Another way to fire form the 6ppc was to just put cheap knock down bullets in the 22 size case and fire it down the 6mm barrel. Some felt it gave you straighter brass. I just know one great thing is we have many choices to do what we need done. When it comes to the world we play in Shootig Sports, what you want to do or design probably already has been.
Shep
 
Forgot about the other part as in a 100% perfect headspace fit round. Make one with a live primer and fire it empty. Most rounds will crush .006 to .008 shorter on one firing pin strike. I'm sure the thicker and the harder brass walls see less. I learned this from Mike Behlm. He proved that rimfires truly fire from a perfectly sized case.
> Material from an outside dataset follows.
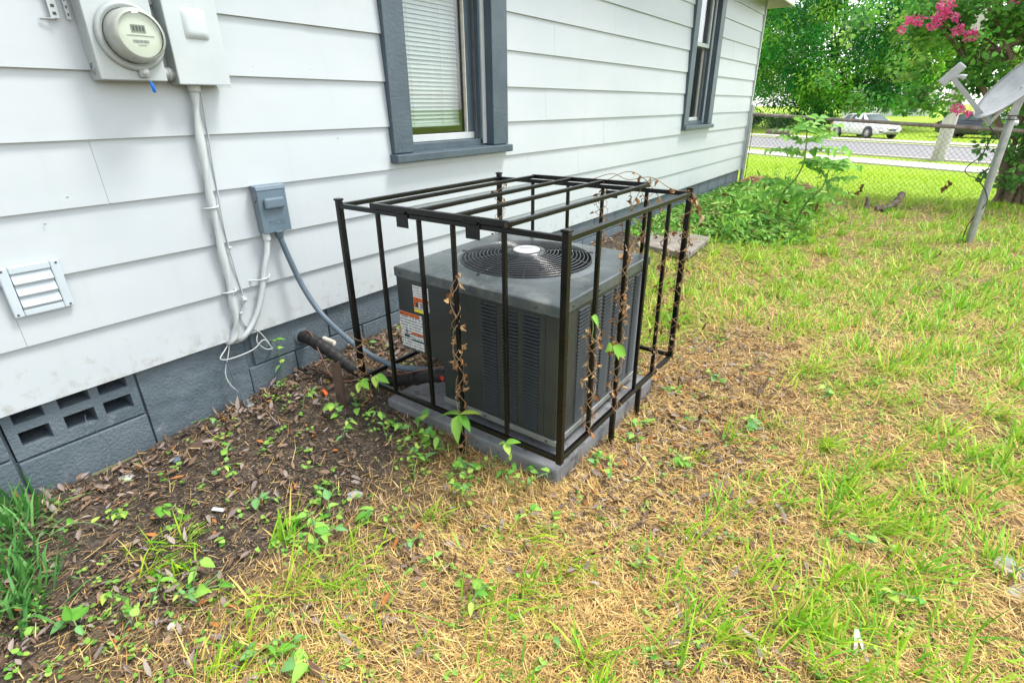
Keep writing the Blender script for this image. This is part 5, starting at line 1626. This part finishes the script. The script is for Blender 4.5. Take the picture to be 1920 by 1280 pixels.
for i, (wx, wy) in enumerate(WEEDS):
    near_pad = 1.0 < wy < 1.25 and .5 < wx < 1.45
    pl = weed_place(wx, wy)
    q = seen_.get(pl, 0); seen_[pl] = q + 1
    lab = ("leftmost" if q == 0 else ORD[q] + " from the left") + " of the broad-leaved " + pl
    wz = float(gh(wx, wy))
    wd = thing("weed", lab, "weed", (wx, wy, wz - .004), (0, 0, rngW.uniform(0, 6.28)), "broad-leaved weeds")
    hh = rngW.uniform(.03, .07) * (1.35 if near_pad else 1)
    trail = rngW.uniform(.03, .11)
    P = [Vector((0, 0, -.01)), Vector((trail * .35, rngW.uniform(-.02, .02), hh * .8)), Vector((trail, rngW.uniform(-.03, .03), hh * rngW.uniform(.5, 1.1)))]
    if rngW.random() < .5:
        P.append(P[-1] + Vector((rngW.uniform(.02, .05), rngW.uniform(-.04, .04), rngW.uniform(-.02, .02))))
    P = smooth_path(P, 4)
    build("stem", MB().tube(P, .0016, 5), 'stem_green', wd)
    nl = rngW.randint(6, 13)
    big = rngW.uniform(.8, 1.25) * (1.1 if near_pad else 1)
    for k in range(nl):
        t = (k + rngW.random()) / nl
        p_ = P[min(len(P) - 1, 1 + int(t * (len(P) - 1)))]
        an = rngW.uniform(0, 6.28)
        sz = rngW.choice((.014, .02, .026, .033, .040)) * big
        o = link("leaf", LEAFM[rngW.randrange(10)], 'leaf', wd, p_, (rngW.uniform(-.7, .7), rngW.uniform(-.6, .5), an))
        o.scale = (sz, sz * rngW.uniform(.8, 1.5), sz)
# taller thin weed with a bare stalk against the foundation
tw2 = thing("stalk_weed", "thin upright weed stalk with a few leaves against the foundation", "weed", (.03, 1.135, .0))
build("stem", MB().tube(smooth_path([(0, 0, -.02), (.004, .004, .12), (0, .002, .26)], 5), .0014, 5), 'stem_green', tw2)
for k, (z_, an) in enumerate(((.25, .6), (.24, 3.2), (.20, 1.9), (.12, 5.0), (.13, 2.2))):
    o = link("leaf", LEAFM[k], 'leaf', tw2, (0, .002, z_), (.2, -.1, an)); o.scale = (.045,) * 3

# ------------------------------------------------------------------ dead vines on the cage
rngV = random.Random(17)
DEADM = []
DCOL = [(.24, .12, .05), (.40, .26, .13), (.17, .085, .04), (.46, .34, .20)]
for i in range(6):
    L_, seg = 1.0, 5
    vs3, fs3 = [], []
    for a_ in range(seg + 1):
        t = a_ / seg
        w = (.26 + .05 * (i % 3)) * math.sin(math.pi * min(.95, t + .05)) + .01
        tw3 = (.6 + .3 * i) * t
        for s in (-1, 0, 1):
            y_, z_ = s * w, abs(s) * w * (.9 + .2 * (i % 2))
            vs3.append((t * L_ - .25 * t * t * (i % 3), y_ * math.cos(tw3) - z_ * math.sin(tw3), y_ * math.sin(tw3) + z_ * math.cos(tw3) - .35 * t * t))
    for a_ in range(seg):
        for j in range(2):
            b = a_ * 3 + j
            fs3.append((b, b + 3, b + 4, b + 1))
    m3 = bpy.data.meshes.new("dead_leaf"); m3.from_pydata(vs3, [], fs3)
    at3 = m3.color_attributes.new("col", 'FLOAT_COLOR', 'POINT')
    c3 = DCOL[i % 4]
    for d in at3.data:
        k = rngV.uniform(.75, 1.25); d.color = (c3[0] * k, c3[1] * k, c3[2] * k, 1)
    m3.update()
    DEADM.append(m3)

def vine(label, x, y, z0, z1, nleaf, turns=6, rad=.017, strands=2, size=.032, loose=.012):
    v = thing("dead_vine", label, "vine", (x, y, z0), group="dead vines on the cage")
    allp = []
    for s in range(strands + 1):
        ph = rngV.uniform(0, 6.28)
        tt = turns * rngV.uniform(.8, 1.2) * (1 if s % 2 == 0 else -.7)
        P = []
        n = 46
        for i in range(n + 1):
            t = i / n
            r_ = rad + loose * .5 * (1 + math.sin(t * 17 + s * 2 + ph)) * rngV.uniform(.3, 1.0) * .6
            P.append(Vector((r_ * math.cos(ph + tt * 6.28 * t), r_ * math.sin(ph + tt * 6.28 * t), (z1 - z0) * t)))
        build("stem", MB().tube(P, .0014, 5), 'dead_stem', v)
        allp += P
    for k in range(int(nleaf * 1.5)):
        p_ = rngV.choice(allp)
        out = Vector((p_.x, p_.y, rngV.uniform(-.02, .004))).normalized()
        o = link("dead_leaf", DEADM[rngV.randrange(6)], 'litter', v, p_ + out * .004)
        o.rotation_euler = (rngV.uniform(0, 6.28), rngV.uniform(.2, 1.4), math.atan2(p_.y, p_.x) + rngV.uniform(-.9, .9))
        s = .55 * size * rngV.choice((.45, .6, .8, 1.0, 1.3, 1.7))
        o.scale = (s, s * rngV.uniform(.7, 1), s)
    return v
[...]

The Encore from Thompson Center will throw you a loop over headspace. He has article just on this alone. He is a very good read.
Shep
 
When I say lube the case it is for when you are using the moderate load application. I never used lube on my 6ppc brass either. No biggie at all I know there are so many post to read over and little details get missed. I never covered the top of the shell with packing either just keep rifle pointed up.
Another way to fire form the 6ppc was to just put cheap knock down bullets in the 22 size case and fire it down the 6mm barrel. Some felt it gave you straighter brass. I just know one great thing is we have many choices to do what we need done. When it comes to the world we play in Shootig Sports, what you want to do or design probably already has been.
Shep


View attachment 160935 View attachment 160936 View attachment 160934 I've fireformed thousands of cases over the years with cow/pistol powder and never lubed a single case

a snug false shoulder is 100% positive headspace and case won't move in chamber if done right, I've necked and fireformed 30, 338 & .423" case mouths to 7mm & 6.5 mm with no losses and necked same cases up to 375 & 408 with all intact, used Norma, Lapua and Peterson brass

after necking down and annealing, My cases get walnut hull tumbled then corn cob polished then cow fireformed and fill out nice, I use an air compressor to blow out the action/chamber/barrel after each shot to insure no cow residue is present to dimple up the brass, never used oil or lube of anykind

I used toilet paper to cap my cases with, I really like the idea of the wax a whole lot easier then stuffing paper in the tube!!
 
Goes fast with a helper. But I'm out of the ppc game now and compete 1000 yd b/r and local club shoots to 500. Fell fatally in love with 1000 yard and can't wait to try the long range stuff. Problem is money. 1000 yard is relatively cheap to do. 1-200 yard gets worse and real long range is real expensive. Back to the post just saying I bullet fire form everything now.